Stored data ->
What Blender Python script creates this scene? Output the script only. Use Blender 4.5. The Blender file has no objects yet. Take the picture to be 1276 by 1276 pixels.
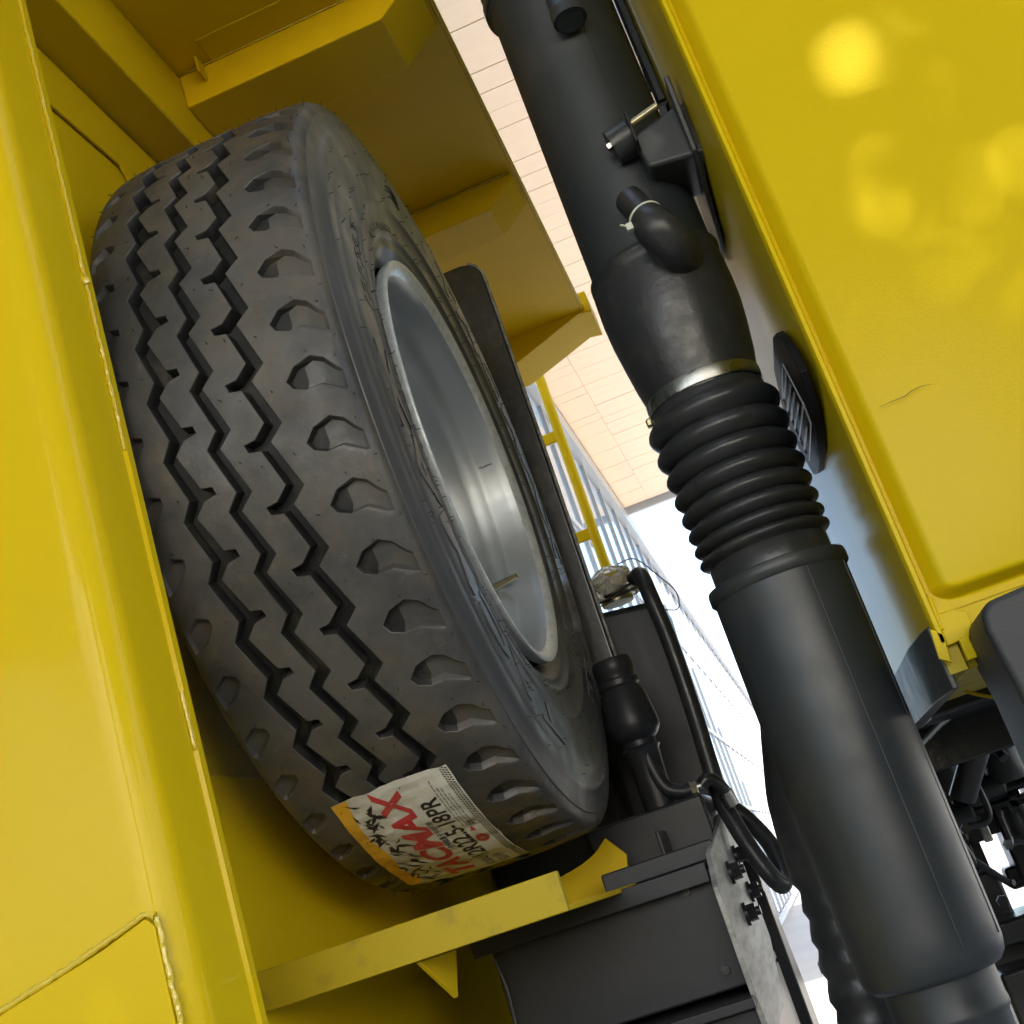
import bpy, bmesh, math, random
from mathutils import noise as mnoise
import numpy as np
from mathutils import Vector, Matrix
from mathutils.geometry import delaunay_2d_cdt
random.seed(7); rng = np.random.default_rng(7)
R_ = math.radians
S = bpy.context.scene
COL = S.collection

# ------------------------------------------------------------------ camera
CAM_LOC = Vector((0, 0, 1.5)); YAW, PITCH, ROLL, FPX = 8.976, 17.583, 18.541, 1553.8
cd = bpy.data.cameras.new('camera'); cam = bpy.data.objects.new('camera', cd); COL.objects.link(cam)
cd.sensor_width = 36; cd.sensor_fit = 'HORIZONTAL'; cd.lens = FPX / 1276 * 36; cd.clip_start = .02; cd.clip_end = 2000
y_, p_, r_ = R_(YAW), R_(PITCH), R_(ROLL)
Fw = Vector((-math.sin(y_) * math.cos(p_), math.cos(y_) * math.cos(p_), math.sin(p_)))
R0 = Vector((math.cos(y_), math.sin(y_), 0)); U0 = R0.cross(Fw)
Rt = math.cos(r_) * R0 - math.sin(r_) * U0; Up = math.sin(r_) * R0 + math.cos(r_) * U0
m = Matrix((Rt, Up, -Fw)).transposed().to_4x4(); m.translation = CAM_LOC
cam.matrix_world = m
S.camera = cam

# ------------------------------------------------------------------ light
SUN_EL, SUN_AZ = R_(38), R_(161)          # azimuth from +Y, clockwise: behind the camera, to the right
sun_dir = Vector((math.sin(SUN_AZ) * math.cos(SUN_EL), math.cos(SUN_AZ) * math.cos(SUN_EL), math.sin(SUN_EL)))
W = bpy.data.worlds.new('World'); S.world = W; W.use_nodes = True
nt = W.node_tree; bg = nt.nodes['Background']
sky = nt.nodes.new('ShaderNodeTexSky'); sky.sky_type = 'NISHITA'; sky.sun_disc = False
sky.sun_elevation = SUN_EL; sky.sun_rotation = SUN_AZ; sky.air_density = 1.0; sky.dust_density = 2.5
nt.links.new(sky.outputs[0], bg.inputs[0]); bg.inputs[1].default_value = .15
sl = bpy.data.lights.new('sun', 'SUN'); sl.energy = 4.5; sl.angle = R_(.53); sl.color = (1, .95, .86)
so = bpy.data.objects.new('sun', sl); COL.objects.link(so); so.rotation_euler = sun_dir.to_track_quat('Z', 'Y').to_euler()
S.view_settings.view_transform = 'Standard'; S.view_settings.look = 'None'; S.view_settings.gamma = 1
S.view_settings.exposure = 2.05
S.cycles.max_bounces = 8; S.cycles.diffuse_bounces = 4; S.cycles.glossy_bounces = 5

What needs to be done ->
From the first line of the material down to the line containing "S.camera = cam", inclusive, return each line exactly, skipping any picture.

Expected answer ->
What Blender Python script creates this scene? Output the script only. Use Blender 4.5. The Blender file has no objects yet. Take the picture to be 1276 by 1276 pixels.
import bpy, bmesh, math, random
from mathutils import noise as mnoise
import numpy as np
from mathutils import Vector, Matrix
from mathutils.geometry import delaunay_2d_cdt
random.seed(7); rng = np.random.default_rng(7)
R_ = math.radians
S = bpy.context.scene
COL = S.collection

# ------------------------------------------------------------------ camera
CAM_LOC = Vector((0, 0, 1.5)); YAW, PITCH, ROLL, FPX = 8.976, 17.583, 18.541, 1553.8
cd = bpy.data.cameras.new('camera'); cam = bpy.data.objects.new('camera', cd); COL.objects.link(cam)
cd.sensor_width = 36; cd.sensor_fit = 'HORIZONTAL'; cd.lens = FPX / 1276 * 36; cd.clip_start = .02; cd.clip_end = 2000
y_, p_, r_ = R_(YAW), R_(PITCH), R_(ROLL)
Fw = Vector((-math.sin(y_) * math.cos(p_), math.cos(y_) * math.cos(p_), math.sin(p_)))
R0 = Vector((math.cos(y_), math.sin(y_), 0)); U0 = R0.cross(Fw)
Rt = math.cos(r_) * R0 - math.sin(r_) * U0; Up = math.sin(r_) * R0 + math.cos(r_) * U0
m = Matrix((Rt, Up, -Fw)).transposed().to_4x4(); m.translation = CAM_LOC
cam.matrix_world = m
S.camera = cam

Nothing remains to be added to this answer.